◆ To be done
All of the material below is to be restated word for word, apart from the pictures.

◆ Data lines
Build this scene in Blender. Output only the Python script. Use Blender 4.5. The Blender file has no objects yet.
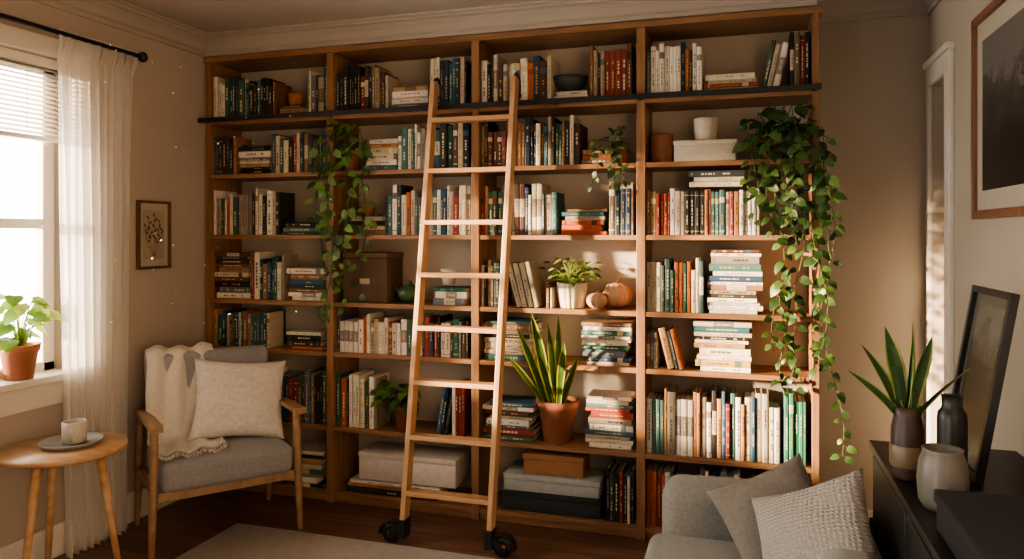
import bpy, bmesh, math, random
from math import sin, cos, pi, radians, sqrt
from mathutils import Vector, Matrix, Euler
R = random.Random(11)
CX, CY, CZ, FOC = 3.006, -3.637, 1.475, 750.0
TH = math.atan(750/2400.0); S_, C_ = sin(TH), cos(TH)
def PX(px, y=0.0):
    u=(px-512)/FOC; ry=y-CY
    return CX+ry*(u*C_-S_)/(C_+u*S_)
def hx(h):
    h=h.lstrip('#'); o=[]
    for i in (0,2,4):
        c=int(h[i:i+2],16)/255; o.append(c/12.92 if c<=.04045 else ((c+.055)/1.055)**2.4)
    return tuple(o)
def jit(c,a=.12):
    k=1+R.uniform(-a,a); return tuple(max(0,min(1,v*k*(1+R.uniform(-.03,.03)))) for v in c)
def lerp(a,b,t): return tuple(x*(1-t)+y*t for x,y in zip(a,b))
# ------------------------------------------------------------ materials
def newmat(name):
    m=bpy.data.materials.new(name); m.use_nodes=True
    nt=m.node_tree; b=nt.nodes['Principled BSDF']; return m,nt,b
def N(nt,t,**k):
    n=nt.nodes.new(t)
    for a,v in k.items(): setattr(n,a,v)
    return n
def coords(nt,scale=(1,1,1),rot=(0,0,0)):
    tc=N(nt,'ShaderNodeTexCoord'); mp=N(nt,'ShaderNodeMapping')
    mp.inputs['Scale'].default_value=scale; mp.inputs['Rotation'].default_value=rot
    nt.links.new(tc.outputs['Object'],mp.inputs['Vector']); return mp.outputs['Vector']
def ramp(nt,fac,stops):
    r=N(nt,'ShaderNodeValToRGB'); el=r.color_ramp.elements
    while len(el)<len(stops): el.new(.5)
    for e,(p,c) in zip(el,stops): e.position=p; e.color=(*c,1)
    nt.links.new(fac,r.inputs['Fac']); return r.outputs['Color']
def noise(nt,vec,scale=5,detail=4,rough=.55):
    n=N(nt,'ShaderNodeTexNoise'); n.inputs['Scale'].default_value=scale; n.inputs['Detail'].default_value=detail
    n.inputs['Roughness'].default_value=rough; nt.links.new(vec,n.inputs['Vector']); return n.outputs['Fac']
def bump(nt,b,h,st=.3,dist=.01):
    n=N(nt,'ShaderNodeBump'); n.inputs['Strength'].default_value=st; n.inputs['Distance'].default_value=dist
    nt.links.new(h,n.inputs['Height']); nt.links.new(n.outputs['Normal'],b.inputs['Normal'])
def noisy(name,c,rough=.6,var=.12,scale=8,bst=.1,bscale=60,metal=0,bdist=.003):
    m,nt,b=newmat(name); v=coords(nt); f=noise(nt,v,scale)
    c1=tuple(x*(1-var) for x in c); c2=tuple(min(1,x*(1+var)) for x in c)
    nt.links.new(ramp(nt,f,[(.3,c1),(.7,c2)]),b.inputs['Base Color'])
    b.inputs['Roughness'].default_value=rough; b.inputs['Metallic'].default_value=metal
    if bst: bump(nt,b,noise(nt,v,bscale,2),bst,bdist)
    return m
def wood(name,c1,c2,axis='x',rough=.45,s=1.0):
    m,nt,b=newmat(name)
    sc={'x':(1.2,14,14),'y':(14,1.2,14),'z':(14,14,1.2)}[axis]
    v=coords(nt,tuple(k*s for k in sc)); f=noise(nt,v,2.2,6,.62)
    mid=tuple((a+bb)/2 for a,bb in zip(c1,c2))
    nt.links.new(ramp(nt,f,[(.3,c1),(.5,mid),(.7,c2)]),b.inputs['Base Color'])
    b.inputs['Roughness'].default_value=rough; bump(nt,b,f,.15,.002); return m
def attrmat(name,rough=.6,trans=0,bst=.0,spec=.5):
    m,nt,b=newmat(name); a=N(nt,'ShaderNodeAttribute',attribute_name='Col')
    v=coords(nt); f=noise(nt,v,30,3)
    mx=N(nt,'ShaderNodeMix',data_type='RGBA',blend_type='MULTIPLY'); mx.inputs[0].default_value=.4
    nt.links.new(a.outputs['Color'],mx.inputs[6]); nt.links.new(ramp(nt,f,[(.3,(.65,.65,.65)),(.7,(1,1,1))]),mx.inputs[7])
    nt.links.new(mx.outputs[2],b.inputs['Base Color']); b.inputs['Roughness'].default_value=rough
    b.inputs['Specular IOR Level'].default_value=spec
    if bst: bump(nt,b,noise(nt,v,150,2),bst,.002)
    if trans:
        t=N(nt,'ShaderNodeBsdfTranslucent'); nt.links.new(mx.outputs[2],t.inputs['Color'])
        ms=N(nt,'ShaderNodeMixShader'); ms.inputs[0].default_value=trans
        out=nt.nodes['Material Output']
        nt.links.new(b.outputs[0],ms.inputs[1]); nt.links.new(t.outputs[0],ms.inputs[2]); nt.links.new(ms.outputs[0],out.inputs['Surface'])
    return m
def fabric(name,c,scale=220,st=.5,var=.15,dist=.002):
    m,nt,b=newmat(name); v=coords(nt)
    f=noise(nt,v,scale*.35,4,.7)
    nt.links.new(ramp(nt,f,[(.3,tuple(x*(1-var) for x in c)),(.7,tuple(min(1,x*(1+var)) for x in c))]),b.inputs['Base Color'])
    b.inputs['Roughness'].default_value=.95; b.inputs['Specular IOR Level'].default_value=.15
    try: b.inputs['Sheen Weight'].default_value=.15
    except Exception: pass
    bump(nt,b,noise(nt,v,scale,2),st,dist); return m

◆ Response
Build this scene in Blender. Output only the Python script. Use Blender 4.5. The Blender file has no objects yet.
import bpy, bmesh, math, random
from math import sin, cos, pi, radians, sqrt
from mathutils import Vector, Matrix, Euler
R = random.Random(11)
CX, CY, CZ, FOC = 3.006, -3.637, 1.475, 750.0
TH = math.atan(750/2400.0); S_, C_ = sin(TH), cos(TH)
def PX(px, y=0.0):
    u=(px-512)/FOC; ry=y-CY
    return CX+ry*(u*C_-S_)/(C_+u*S_)
def hx(h):
    h=h.lstrip('#'); o=[]
    for i in (0,2,4):
        c=int(h[i:i+2],16)/255; o.append(c/12.92 if c<=.04045 else ((c+.055)/1.055)**2.4)
    return tuple(o)
def jit(c,a=.12):
    k=1+R.uniform(-a,a); return tuple(max(0,min(1,v*k*(1+R.uniform(-.03,.03)))) for v in c)
def lerp(a,b,t): return tuple(x*(1-t)+y*t for x,y in zip(a,b))
# ------------------------------------------------------------ materials
def newmat(name):
    m=bpy.data.materials.new(name); m.use_nodes=True
    nt=m.node_tree; b=nt.nodes['Principled BSDF']; return m,nt,b
def N(nt,t,**k):
    n=nt.nodes.new(t)
    for a,v in k.items(): setattr(n,a,v)
    return n
def coords(nt,scale=(1,1,1),rot=(0,0,0)):
    tc=N(nt,'ShaderNodeTexCoord'); mp=N(nt,'ShaderNodeMapping')
    mp.inputs['Scale'].default_value=scale; mp.inputs['Rotation'].default_value=rot
    nt.links.new(tc.outputs['Object'],mp.inputs['Vector']); return mp.outputs['Vector']
def ramp(nt,fac,stops):
    r=N(nt,'ShaderNodeValToRGB'); el=r.color_ramp.elements
    while len(el)<len(stops): el.new(.5)
    for e,(p,c) in zip(el,stops): e.position=p; e.color=(*c,1)
    nt.links.new(fac,r.inputs['Fac']); return r.outputs['Color']
def noise(nt,vec,scale=5,detail=4,rough=.55):
    n=N(nt,'ShaderNodeTexNoise'); n.inputs['Scale'].default_value=scale; n.inputs['Detail'].default_value=detail
    n.inputs['Roughness'].default_value=rough; nt.links.new(vec,n.inputs['Vector']); return n.outputs['Fac']
def bump(nt,b,h,st=.3,dist=.01):
    n=N(nt,'ShaderNodeBump'); n.inputs['Strength'].default_value=st; n.inputs['Distance'].default_value=dist
    nt.links.new(h,n.inputs['Height']); nt.links.new(n.outputs['Normal'],b.inputs['Normal'])
def noisy(name,c,rough=.6,var=.12,scale=8,bst=.1,bscale=60,metal=0,bdist=.003):
    m,nt,b=newmat(name); v=coords(nt); f=noise(nt,v,scale)
    c1=tuple(x*(1-var) for x in c); c2=tuple(min(1,x*(1+var)) for x in c)
    nt.links.new(ramp(nt,f,[(.3,c1),(.7,c2)]),b.inputs['Base Color'])
    b.inputs['Roughness'].default_value=rough; b.inputs['Metallic'].default_value=metal
    if bst: bump(nt,b,noise(nt,v,bscale,2),bst,bdist)
    return m
def wood(name,c1,c2,axis='x',rough=.45,s=1.0):
    m,nt,b=newmat(name)
    sc={'x':(1.2,14,14),'y':(14,1.2,14),'z':(14,14,1.2)}[axis]
    v=coords(nt,tuple(k*s for k in sc)); f=noise(nt,v,2.2,6,.62)
    mid=tuple((a+bb)/2 for a,bb in zip(c1,c2))
    nt.links.new(ramp(nt,f,[(.3,c1),(.5,mid),(.7,c2)]),b.inputs['Base Color'])
    b.inputs['Roughness'].default_value=rough; bump(nt,b,f,.15,.002); return m
def attrmat(name,rough=.6,trans=0,bst=.0,spec=.5):
    m,nt,b=newmat(name); a=N(nt,'ShaderNodeAttribute',attribute_name='Col')
    v=coords(nt); f=noise(nt,v,30,3)
    mx=N(nt,'ShaderNodeMix',data_type='RGBA',blend_type='MULTIPLY'); mx.inputs[0].default_value=.4
    nt.links.new(a.outputs['Color'],mx.inputs[6]); nt.links.new(ramp(nt,f,[(.3,(.65,.65,.65)),(.7,(1,1,1))]),mx.inputs[7])
    nt.links.new(mx.outputs[2],b.inputs['Base Color']); b.inputs['Roughness'].default_value=rough
    b.inputs['Specular IOR Level'].default_value=spec
    if bst: bump(nt,b,noise(nt,v,150,2),bst,.002)
    if trans:
        t=N(nt,'ShaderNodeBsdfTranslucent'); nt.links.new(mx.outputs[2],t.inputs['Color'])
        ms=N(nt,'ShaderNodeMixShader'); ms.inputs[0].default_value=trans
        out=nt.nodes['Material Output']
        nt.links.new(b.outputs[0],ms.inputs[1]); nt.links.new(t.outputs[0],ms.inputs[2]); nt.links.new(ms.outputs[0],out.inputs['Surface'])
    return m
def fabric(name,c,scale=220,st=.5,var=.15,dist=.002):
    m,nt,b=newmat(name); v=coords(nt)
    f=noise(nt,v,scale*.35,4,.7)
    nt.links.new(ramp(nt,f,[(.3,tuple(x*(1-var) for x in c)),(.7,tuple(min(1,x*(1+var)) for x in c))]),b.inputs['Base Color'])
    b.inputs['Roughness'].default_value=.95; b.inputs['Specular IOR Level'].default_value=.15
    try: b.inputs['Sheen Weight'].default_value=.15
    except Exception: pass
    bump(nt,b,noise(nt,v,scale,2),st,dist); return m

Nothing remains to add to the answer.